Turkey retaliates against Maliki, protests Iraqi report

Turkey retaliates against Maliki, protests Iraqi report

ANKARA
Turkey retaliates against Maliki, protests Iraqi report

Turkish Foreign Minister Mevlut Çavuşoğlu. AFP Photo

Former Iraqi Prime Minister Nuri al-Maliki’s charges against Turkey for lending support to militants of the Islamic State of Iraq and the Levant (ISIL) have found a bitter response from Ankara, who said al-Maliki was among the leading actors in the fall of Mosul to jihadists.

The Turkish Foreign Ministry also announced it had summoned the Iraqi ambassador in Ankara to protest a report by the Iraqi parliament, which criticized the Turkish consul in Nineveh, of which Mosul is the capital, for alleged links to ISIL.

“There is nothing about former Prime Minister [al-]Maliki’s remarks to be taken seriously,” Turkish Foreign Ministry spokesperson Tanju Bilgiç said in a written statement released late on Aug. 18, which came in the form of an answer to a journalist’s question.
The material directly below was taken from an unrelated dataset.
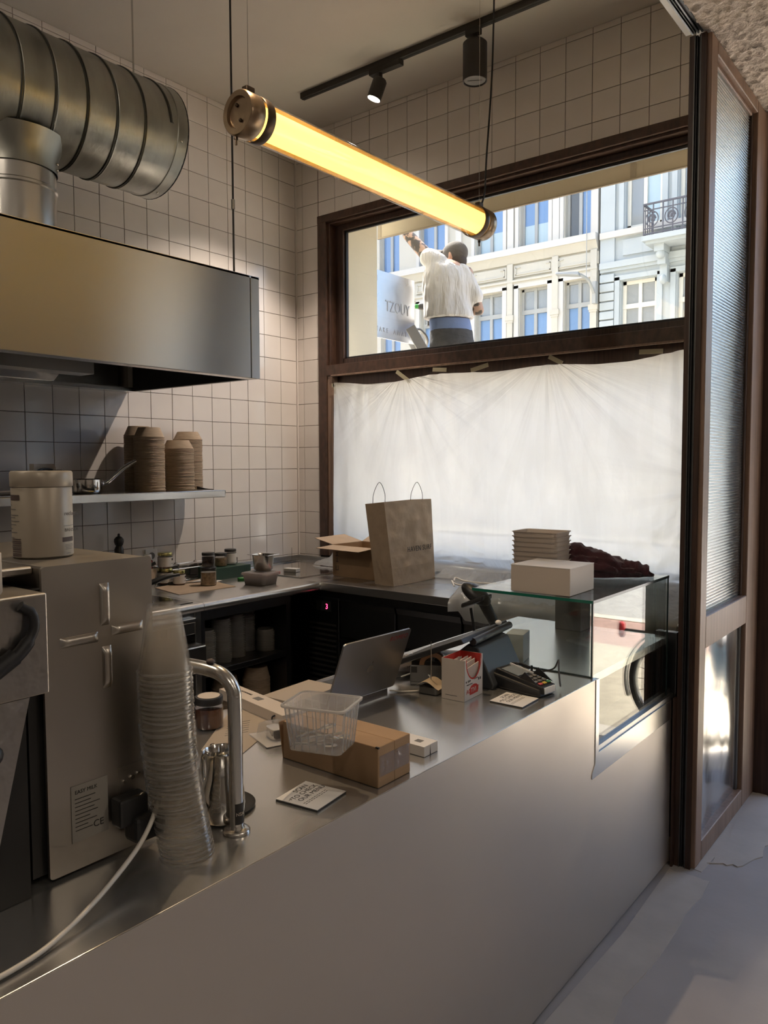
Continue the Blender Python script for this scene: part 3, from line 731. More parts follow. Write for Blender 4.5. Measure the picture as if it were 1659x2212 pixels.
# pale blue house
B = thing('townhouse', 'pale blue townhouse with iron balcony next to the cream house', 'building', (0, 0, 0))
bw = [(-3.99, -3.07, 4.3, 6.31), (-2.55, -1.6, 4.3, 6.31), (-3.90, -2.97, 7.63, 10.2), (-2.55, -1.6, 7.2, 10.2), (-1.0, 0.0, 4.3, 6.31), (-1.0, 0.0, 7.63, 10.2)]
holes(MB(), -4.55, 5, -0.12, 13, YF, YF + 0.4, [w for w in bw] + [(a, b, 0.2, 3.0) for a, b, c, d in bw[:2]]).build('wall', 'facade_blue', B, smooth=0)
MB().box(-4.55, YF + 0.4, -0.12, 5, YF + 0.7, 13).build('rear_wall', 'facade_blue', B, smooth=0)
for i, (a, b, c, d) in enumerate(bw):
    sash_window(B, a, b, c, d, 'sash_cream', [['pane_grey', 'pane_grey'], ['pane_grey', 'pane_grey']] if d < 7 else [['pane_grey', 'pane_pale']], transom=5.66 if d < 7 else None, fw=0.09)
    MB().box(a - 0.16, YF - 0.06, c - 0.1, a - 0.03, YF, d + 0.1).box(b + 0.03, YF - 0.06, c - 0.1, b + 0.16, YF, d + 0.1).box(a - 0.16, YF - 0.06, d + 0.02, b + 0.16, YF, d + 0.14).build('architrave', 'facade_blue', B, smooth=0)
for a, b, c, d in bw[:2]: sash_window(B, a, b, 0.2, 3.0, 'sash_cream', ['pane_grey', 'pane_grey'], transom=2.3)
MB().box(-4.55, YF - 0.12, 7.44, 5, YF, 7.60).build('sill_ledge', 'facade_white', B, smooth=0)
MB().box(-4.55, YF - 0.12, 6.66, 5, YF, 6.82).box(-4.55, YF - 0.07, 6.58, 5, YF, 6.66).build('string_course', 'facade_blue', B, smooth=0)
MB().box(-3.95, YF - 0.04, 6.95, -3.05, YF, 7.35).build('raised_panel', 'facade_blue', B, smooth=0)
MB().box(-4.55, YF - 0.07, 6.82, -4.16, YF, 13).build('pilaster', 'facade_blue', B, smooth=0)
for k in range(14):
    z = 3.2 + k * 0.24
    if z < 6.4: MB().box(-4.55, YF - 0.08, z, -4.16, YF, z + 0.205).build('quoin', 'facade_blue', B, smooth=0, bevel=0.01, seg=1)
for x in (-2.84, -1.3):
    MB().box(x - 0.12, YF - 0.55, 6.78, x + 0.12, YF, 7.02).box(x - 0.10, YF - 0.36, 6.5, x + 0.10, YF, 6.78).box(x - 0.09, YF - 0.2, 6.1, x + 0.09, YF, 6.5).ell((x, YF - 0.2, 6.15), (0.09, 0.12, 0.12)).ell((x, YF - 0.42, 6.74), (0.11, 0.13, 0.13)).build('corbel', 'facade_blue', B)
MB().box(-3.20, YF - 0.75, 7.02, -1.0, YF, 7.14).box(-3.14, YF - 0.66, 6.95, -1.06, YF, 7.02).build('balcony_slab', 'facade_blue', B, smooth=0)
rail = MB()
YB = YF - 0.70
rail.box(-3.17, YB - 0.02, 7.88, -1.0, YB + 0.02, 7.92).box(-3.17, YB - 0.012, 7.17, -1.0, YB + 0.012, 7.20).box(-3.17, YB - 0.01, 7.74, -1.0, YB + 0.01, 7.765).box(-3.17, YB - 0.01, 7.30, -1.0, YB + 0.01, 7.325)
rail.box(-3.19, YB, 7.88, -3.15, YF, 7.92).box(-3.19, YB, 7.17, -3.15, YF, 7.20)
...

Earlier on Aug. 18, al-Maliki denounced as worthless the parliamentary report which blamed him and others for the fall of Mosul to ISIL last year and called for them to be referred to the judiciary. 
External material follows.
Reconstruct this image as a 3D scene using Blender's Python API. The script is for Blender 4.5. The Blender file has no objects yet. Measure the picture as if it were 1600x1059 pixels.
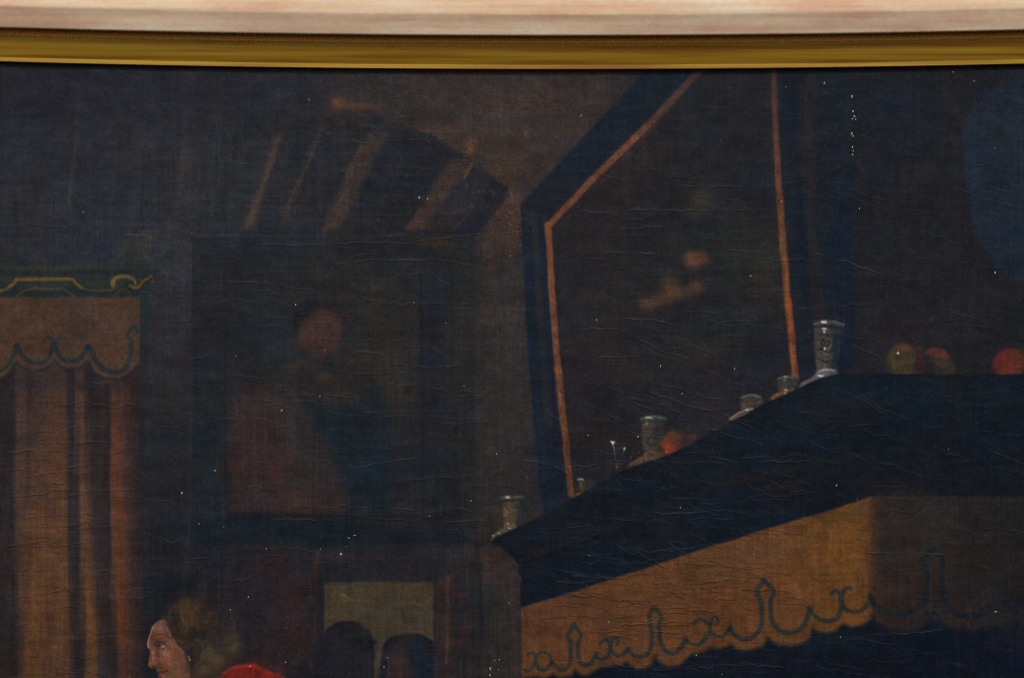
import bpy, math
import numpy as np

# ------------------------------------------------------------------ camera, sky, sun, exposure
S = 0.00025            # one canvas unit is a quarter of a millimetre
DIST = 1.0             # camera to canvas, metres
scene = bpy.context.scene

cam_data = bpy.data.cameras.new("camera")
cam_data.sensor_width = 36.0
cam_data.lens = 90.0
cam_data.clip_start = 0.01
cam_data.clip_end = 200.0
cam_data.dof.use_dof = True
cam_data.dof.focus_distance = DIST
cam_data.dof.aperture_fstop = 1.2
cam = bpy.data.objects.new("camera", cam_data)
cam.location = (0.0, -DIST, 0.0)
cam.rotation_euler = (math.radians(90), 0, 0)
scene.collection.objects.link(cam)
scene.camera = cam

SUN_EL, SUN_AZ = 36.0, 12.0     # degrees above the horizon / to the left of straight in front of the picture
world = bpy.data.worlds.new("World")
scene.world = world
world.use_nodes = True
wn = world.node_tree
sky = wn.nodes.new("ShaderNodeTexSky")
sky.sky_type = 'NISHITA'
sky.sun_disc = False
sky.sun_elevation = math.radians(SUN_EL)
sky.sun_rotation = math.radians(180 + SUN_AZ)
sky.air_density = 1.0
sky.dust_density = 2.0
wn.links.new(sky.outputs[0], wn.nodes["Background"].inputs[0])
wn.nodes["Background"].inputs[1].default_value = 0.12

sun_data = bpy.data.lights.new("sun", 'SUN')
sun_data.energy = 2.7
sun_data.angle = math.radians(14)
sun_data.color = (1.0, 0.93, 0.84)
sun = bpy.data.objects.new("sun", sun_data)
sun.rotation_euler = (math.radians(90 - SUN_EL), 0, math.radians(-SUN_AZ))
sun.location = (-0.6, -2.0, 2.0)
scene.collection.objects.link(sun)

scene.view_settings.view_transform = 'Standard'
scene.view_settings.look = 'None'
scene.view_settings.gamma = 1.0
scene.view_settings.exposure = 0.0
scene.cycles.use_denoising = False
scene.cycles.filter_width = 1.1

K = 0.815               # paint albedo per unit of linear picture brightness
BASE_LIFT = np.array((.0052, .0042, .0023))

# ------------------------------------------------------------------ helpers
rng = np.random.default_rng(7)
f32 = np.float32

def link(o, parent=None):
    scene.collection.objects.link(o)
    if parent is not None:
        o.parent = parent
    return o

def lattice(x, y, seed):
    n = 256
    t = np.random.default_rng(seed).random((n, n)).astype(f32)
    xi = np.floor(x).astype(np.int32); yi = np.floor(y).astype(np.int32)
    fx = (x - xi).astype(f32); fy = (y - yi).astype(f32)
    fx = fx * fx * (3 - 2 * fx); fy = fy * fy * (3 - 2 * fy)
    x0 = xi % n; x1 = (xi + 1) % n; y0 = yi % n; y1 = (yi + 1) % n
    a = t[y0, x0] * (1 - fx) + t[y0, x1] * fx
    b = t[y1, x0] * (1 - fx) + t[y1, x1] * fx
    return (a * (1 - fy) + b * fy) * 2 - 1        # -1..1

# canvas grid: fine where it is seen, coarser out to the rebate
us = np.concatenate([np.arange(-220, 0, 5.0), np.arange(0, 1601, 1.4), np.arange(1605, 1823, 5.0)]).astype(f32)
vs = np.concatenate([np.arange(70, 94, 3.0), np.arange(94, 1062, 1.4), np.arange(1066, 1322, 5.0)]).astype(f32)
W, H = len(us), len(vs)
X, Y = np.meshgrid(us, vs)

def noise(scale_x, scale_y, seed, x=None, y=None):
    x = X if x is None else x; y = Y if y is None else y
    return lattice(x / scale_x + 37.3, y / scale_y + 11.7, seed)

def fbm(sx, sy, seed, octaves=3):
    out = np.zeros((H, W), f32); a = 1.0
    for i in range(octaves):
        out += a * noise(sx / 2 ** i, sy / 2 ** i, seed + i * 17)
        a *= 0.55
    return out

# hand wobble: every painted edge is drawn in slightly warped coordinates
XW = X + 0.8 * noise(34, 34, 101) + 0.45 * noise(7, 7, 102)
YW = Y + 0.8 * noise(34, 34, 103) + 0.45 * noise(7, 7, 104)

C = np.zeros((H, W, 3), f32)              # picture colour, sRGB 0..255
C[:] = (36, 35, 40)
L = np.zeros((H, W), np.int16)            # which painted motif a spot belongs to
HT = np.zeros((H, W), f32)                # paint relief in canvas units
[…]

The parliamentary report alleged al-Maliki had an inaccurate picture of the threat to Mosul because he chose corrupt commanders and failed to hold them accountable. 

Al-Maliki, who had previously accused unnamed countries, commanders and rival politicians of plotting the city’s fall, on Aug. 18 blamed Turkish and Iraqi Kurdish leaders. 

“What happened in Mosul was a conspiracy planned in Ankara, then the conspiracy moved to Arbil,” he said in a Facebook post, referring to the capitals of neighboring Turkey and the Kurdistan Regional Government (KRG), a semi-autonomous region in northern Iraq whose forces have taken a leading role in battling ISIL. 

Bilgiç retaliated against al-Maliki, suggesting he was not only one of the figures responsible for the fall of Mosul, but was “the chief architect of today’s crisis environment in Iraq with the oppressive, discriminative and excluding policies that he imposed.”

Al-Maliki’s comments were “prompted by his sense of guilt stemming from having played a part in the invasion of one-third of Iraq by Daesh, the deaths of tens of thousands and the dislocation of millions,” Bilgiç said, referring ISIL by using the Arabic acronym “Daesh.” Instead of the original acronym Daesh standing for “Ad Dawlah al Islamiyah fil ash Sham,” the Foreign Ministry statement used it in its form altered by Turkish President Recep Tayyip Erdoğan as “Deash.”

The ministry also summoned the Iraqi ambassador to Turkey earlier on Aug. 18 and told him comments made in the parliamentary report about Öztürk Yılmaz, the former Turkish consul general to Mosul who was taken hostage last year along with 48 others by ISIL militants for 101 days, were “unacceptable” and they “strongly protested” those comments, Bilgiç said.